* WHAT NEEDS TO BE DONE: Print, exactly as they stand, the lines from the start of the listing to the line containing "return np.array([(px - CX) * Y / F, Y, 0.0])", inclusive.

>> Begin DATA EXCERPT

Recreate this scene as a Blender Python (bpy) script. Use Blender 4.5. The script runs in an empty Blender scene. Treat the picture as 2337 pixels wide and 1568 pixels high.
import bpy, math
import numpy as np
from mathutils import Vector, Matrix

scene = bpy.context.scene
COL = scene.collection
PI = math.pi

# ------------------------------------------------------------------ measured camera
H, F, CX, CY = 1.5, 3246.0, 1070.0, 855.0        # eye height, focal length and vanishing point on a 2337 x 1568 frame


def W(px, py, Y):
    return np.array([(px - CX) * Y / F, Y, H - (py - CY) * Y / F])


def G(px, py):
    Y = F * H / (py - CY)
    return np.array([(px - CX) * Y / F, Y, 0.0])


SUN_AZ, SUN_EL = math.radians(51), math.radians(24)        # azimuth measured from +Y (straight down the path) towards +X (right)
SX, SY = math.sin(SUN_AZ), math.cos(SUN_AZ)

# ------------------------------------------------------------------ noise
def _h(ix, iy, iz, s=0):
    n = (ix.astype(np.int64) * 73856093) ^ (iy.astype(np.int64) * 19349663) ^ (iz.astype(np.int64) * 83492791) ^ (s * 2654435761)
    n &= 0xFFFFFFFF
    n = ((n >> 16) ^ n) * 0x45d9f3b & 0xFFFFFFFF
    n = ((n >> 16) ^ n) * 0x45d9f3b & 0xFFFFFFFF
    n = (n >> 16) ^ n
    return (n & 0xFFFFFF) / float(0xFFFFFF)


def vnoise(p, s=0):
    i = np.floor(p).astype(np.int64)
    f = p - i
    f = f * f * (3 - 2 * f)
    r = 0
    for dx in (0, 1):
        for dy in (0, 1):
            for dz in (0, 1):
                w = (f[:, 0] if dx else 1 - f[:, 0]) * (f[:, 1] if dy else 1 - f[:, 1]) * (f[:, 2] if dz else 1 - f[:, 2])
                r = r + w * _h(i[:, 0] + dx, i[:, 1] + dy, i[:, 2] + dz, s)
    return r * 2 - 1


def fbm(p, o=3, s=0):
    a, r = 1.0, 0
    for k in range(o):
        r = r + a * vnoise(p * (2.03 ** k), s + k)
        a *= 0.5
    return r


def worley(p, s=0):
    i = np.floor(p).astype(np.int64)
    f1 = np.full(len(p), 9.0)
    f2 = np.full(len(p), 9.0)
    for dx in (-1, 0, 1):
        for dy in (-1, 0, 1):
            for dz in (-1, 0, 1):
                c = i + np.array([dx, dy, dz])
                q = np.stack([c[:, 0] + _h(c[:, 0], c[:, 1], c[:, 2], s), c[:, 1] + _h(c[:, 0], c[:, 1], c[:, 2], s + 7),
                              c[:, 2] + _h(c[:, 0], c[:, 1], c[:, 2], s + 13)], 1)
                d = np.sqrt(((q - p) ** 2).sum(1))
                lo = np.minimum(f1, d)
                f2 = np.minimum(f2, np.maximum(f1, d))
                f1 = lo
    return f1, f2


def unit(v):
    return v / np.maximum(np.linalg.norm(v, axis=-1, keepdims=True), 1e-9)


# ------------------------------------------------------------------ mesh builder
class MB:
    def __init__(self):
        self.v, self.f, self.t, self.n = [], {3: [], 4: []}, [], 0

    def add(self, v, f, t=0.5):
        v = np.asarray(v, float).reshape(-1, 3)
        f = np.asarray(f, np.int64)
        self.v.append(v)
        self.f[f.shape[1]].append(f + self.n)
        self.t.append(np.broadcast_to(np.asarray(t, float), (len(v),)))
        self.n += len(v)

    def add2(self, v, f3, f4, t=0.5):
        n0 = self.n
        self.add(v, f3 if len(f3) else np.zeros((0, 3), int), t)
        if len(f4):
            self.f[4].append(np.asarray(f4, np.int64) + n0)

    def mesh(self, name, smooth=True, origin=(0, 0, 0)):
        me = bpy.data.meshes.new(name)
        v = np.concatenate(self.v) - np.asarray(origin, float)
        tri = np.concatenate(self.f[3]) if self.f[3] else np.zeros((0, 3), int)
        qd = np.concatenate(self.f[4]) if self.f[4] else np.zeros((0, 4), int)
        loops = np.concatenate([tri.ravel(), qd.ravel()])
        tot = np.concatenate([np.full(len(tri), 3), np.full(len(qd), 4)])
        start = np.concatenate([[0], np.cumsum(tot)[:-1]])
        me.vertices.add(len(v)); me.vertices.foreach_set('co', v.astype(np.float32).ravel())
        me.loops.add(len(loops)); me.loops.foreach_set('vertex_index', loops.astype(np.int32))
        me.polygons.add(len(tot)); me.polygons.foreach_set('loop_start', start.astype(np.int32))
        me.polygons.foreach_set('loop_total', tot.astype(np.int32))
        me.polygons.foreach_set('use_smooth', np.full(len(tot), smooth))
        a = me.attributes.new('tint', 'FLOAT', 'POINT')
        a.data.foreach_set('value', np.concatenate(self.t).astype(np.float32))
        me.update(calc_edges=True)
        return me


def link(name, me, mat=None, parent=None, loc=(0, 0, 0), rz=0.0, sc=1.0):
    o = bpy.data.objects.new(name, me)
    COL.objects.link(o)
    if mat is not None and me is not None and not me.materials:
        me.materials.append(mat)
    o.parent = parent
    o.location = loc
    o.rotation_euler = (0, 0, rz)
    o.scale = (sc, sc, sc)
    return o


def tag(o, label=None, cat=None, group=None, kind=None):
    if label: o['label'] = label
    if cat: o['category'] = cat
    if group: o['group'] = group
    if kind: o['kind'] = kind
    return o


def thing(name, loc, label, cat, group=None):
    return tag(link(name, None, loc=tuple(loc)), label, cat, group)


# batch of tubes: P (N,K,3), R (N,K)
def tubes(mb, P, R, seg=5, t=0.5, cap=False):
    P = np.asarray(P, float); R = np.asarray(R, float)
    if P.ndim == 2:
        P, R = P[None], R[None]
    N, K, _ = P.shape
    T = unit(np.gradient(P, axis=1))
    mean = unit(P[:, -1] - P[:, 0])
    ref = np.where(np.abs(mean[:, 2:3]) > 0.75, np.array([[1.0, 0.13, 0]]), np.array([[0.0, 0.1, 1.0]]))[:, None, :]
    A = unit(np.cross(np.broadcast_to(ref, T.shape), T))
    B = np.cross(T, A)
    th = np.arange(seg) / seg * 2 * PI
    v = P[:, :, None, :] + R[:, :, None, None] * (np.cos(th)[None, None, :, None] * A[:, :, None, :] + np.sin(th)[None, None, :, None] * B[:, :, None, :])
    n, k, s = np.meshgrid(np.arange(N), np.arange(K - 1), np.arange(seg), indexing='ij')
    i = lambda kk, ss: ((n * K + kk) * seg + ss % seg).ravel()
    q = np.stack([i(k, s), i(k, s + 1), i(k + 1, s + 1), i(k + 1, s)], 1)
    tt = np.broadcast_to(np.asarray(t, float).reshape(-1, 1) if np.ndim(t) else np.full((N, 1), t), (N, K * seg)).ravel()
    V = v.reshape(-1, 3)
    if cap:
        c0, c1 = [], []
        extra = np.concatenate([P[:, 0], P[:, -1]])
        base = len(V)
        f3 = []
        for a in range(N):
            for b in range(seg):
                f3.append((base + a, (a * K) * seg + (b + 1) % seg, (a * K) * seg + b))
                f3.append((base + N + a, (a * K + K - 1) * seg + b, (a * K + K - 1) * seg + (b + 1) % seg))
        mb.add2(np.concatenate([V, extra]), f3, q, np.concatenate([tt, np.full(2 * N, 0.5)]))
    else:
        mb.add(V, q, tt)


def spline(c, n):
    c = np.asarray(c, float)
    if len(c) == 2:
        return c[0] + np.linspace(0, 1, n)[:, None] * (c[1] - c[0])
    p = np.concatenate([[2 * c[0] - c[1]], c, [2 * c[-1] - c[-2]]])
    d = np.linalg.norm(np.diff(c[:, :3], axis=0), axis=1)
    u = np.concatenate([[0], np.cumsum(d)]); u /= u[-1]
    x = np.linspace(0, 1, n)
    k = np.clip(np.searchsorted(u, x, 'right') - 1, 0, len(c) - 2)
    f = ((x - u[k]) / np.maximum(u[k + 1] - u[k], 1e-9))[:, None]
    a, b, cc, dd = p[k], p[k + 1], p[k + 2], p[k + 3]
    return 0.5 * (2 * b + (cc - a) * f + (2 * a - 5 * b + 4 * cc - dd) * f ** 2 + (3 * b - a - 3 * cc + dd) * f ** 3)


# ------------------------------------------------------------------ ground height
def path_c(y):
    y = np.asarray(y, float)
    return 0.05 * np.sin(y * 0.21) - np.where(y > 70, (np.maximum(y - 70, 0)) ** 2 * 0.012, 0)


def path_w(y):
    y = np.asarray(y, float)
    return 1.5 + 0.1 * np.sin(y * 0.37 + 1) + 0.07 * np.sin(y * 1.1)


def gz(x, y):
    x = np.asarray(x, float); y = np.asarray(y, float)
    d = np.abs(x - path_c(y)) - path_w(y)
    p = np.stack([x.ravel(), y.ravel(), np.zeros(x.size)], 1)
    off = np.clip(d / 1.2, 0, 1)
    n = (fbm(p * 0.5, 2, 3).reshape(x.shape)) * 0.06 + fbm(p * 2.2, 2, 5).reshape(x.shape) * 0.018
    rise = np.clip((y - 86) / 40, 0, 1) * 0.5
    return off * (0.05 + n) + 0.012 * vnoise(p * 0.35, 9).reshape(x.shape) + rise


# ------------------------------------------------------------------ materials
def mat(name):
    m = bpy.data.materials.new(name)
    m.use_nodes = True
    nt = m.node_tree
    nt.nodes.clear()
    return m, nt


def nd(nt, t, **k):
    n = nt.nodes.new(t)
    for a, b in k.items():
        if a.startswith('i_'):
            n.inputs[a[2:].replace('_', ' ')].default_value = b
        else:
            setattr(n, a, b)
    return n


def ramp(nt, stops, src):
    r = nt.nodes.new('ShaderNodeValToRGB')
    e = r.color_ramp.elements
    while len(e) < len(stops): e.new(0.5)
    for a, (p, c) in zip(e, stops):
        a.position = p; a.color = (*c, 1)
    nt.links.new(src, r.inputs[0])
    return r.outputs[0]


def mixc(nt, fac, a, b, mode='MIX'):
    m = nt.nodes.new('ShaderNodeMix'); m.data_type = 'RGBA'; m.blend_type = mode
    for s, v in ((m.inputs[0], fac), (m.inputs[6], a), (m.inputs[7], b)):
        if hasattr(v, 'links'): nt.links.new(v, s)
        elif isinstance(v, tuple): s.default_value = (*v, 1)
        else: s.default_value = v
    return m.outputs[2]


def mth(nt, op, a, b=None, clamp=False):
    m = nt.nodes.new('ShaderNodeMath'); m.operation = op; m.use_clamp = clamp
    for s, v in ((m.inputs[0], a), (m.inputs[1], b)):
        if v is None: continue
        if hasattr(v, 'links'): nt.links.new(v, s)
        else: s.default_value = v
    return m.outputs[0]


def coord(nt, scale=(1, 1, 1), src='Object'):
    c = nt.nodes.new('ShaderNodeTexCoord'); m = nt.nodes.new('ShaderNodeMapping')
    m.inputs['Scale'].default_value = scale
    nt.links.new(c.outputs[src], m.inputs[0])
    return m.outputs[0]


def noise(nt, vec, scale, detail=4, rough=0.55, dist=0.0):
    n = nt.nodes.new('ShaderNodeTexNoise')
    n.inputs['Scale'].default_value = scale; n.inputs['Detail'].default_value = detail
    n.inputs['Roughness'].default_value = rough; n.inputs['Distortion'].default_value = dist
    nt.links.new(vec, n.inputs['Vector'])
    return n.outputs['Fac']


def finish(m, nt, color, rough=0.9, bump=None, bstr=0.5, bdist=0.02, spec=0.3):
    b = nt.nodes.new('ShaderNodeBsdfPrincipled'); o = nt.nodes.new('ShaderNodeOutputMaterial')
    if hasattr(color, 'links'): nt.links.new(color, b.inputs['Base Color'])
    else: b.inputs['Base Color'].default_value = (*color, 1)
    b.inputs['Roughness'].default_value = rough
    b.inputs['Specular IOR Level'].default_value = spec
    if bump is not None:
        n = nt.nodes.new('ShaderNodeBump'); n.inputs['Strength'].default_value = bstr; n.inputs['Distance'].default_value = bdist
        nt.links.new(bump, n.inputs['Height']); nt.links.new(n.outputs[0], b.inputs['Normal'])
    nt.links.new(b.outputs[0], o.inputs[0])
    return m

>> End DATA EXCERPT

* REPLY:
Recreate this scene as a Blender Python (bpy) script. Use Blender 4.5. The script runs in an empty Blender scene. Treat the picture as 2337 pixels wide and 1568 pixels high.
import bpy, math
import numpy as np
from mathutils import Vector, Matrix

scene = bpy.context.scene
COL = scene.collection
PI = math.pi

# ------------------------------------------------------------------ measured camera
H, F, CX, CY = 1.5, 3246.0, 1070.0, 855.0        # eye height, focal length and vanishing point on a 2337 x 1568 frame


def W(px, py, Y):
    return np.array([(px - CX) * Y / F, Y, H - (py - CY) * Y / F])


def G(px, py):
    Y = F * H / (py - CY)
    return np.array([(px - CX) * Y / F, Y, 0.0])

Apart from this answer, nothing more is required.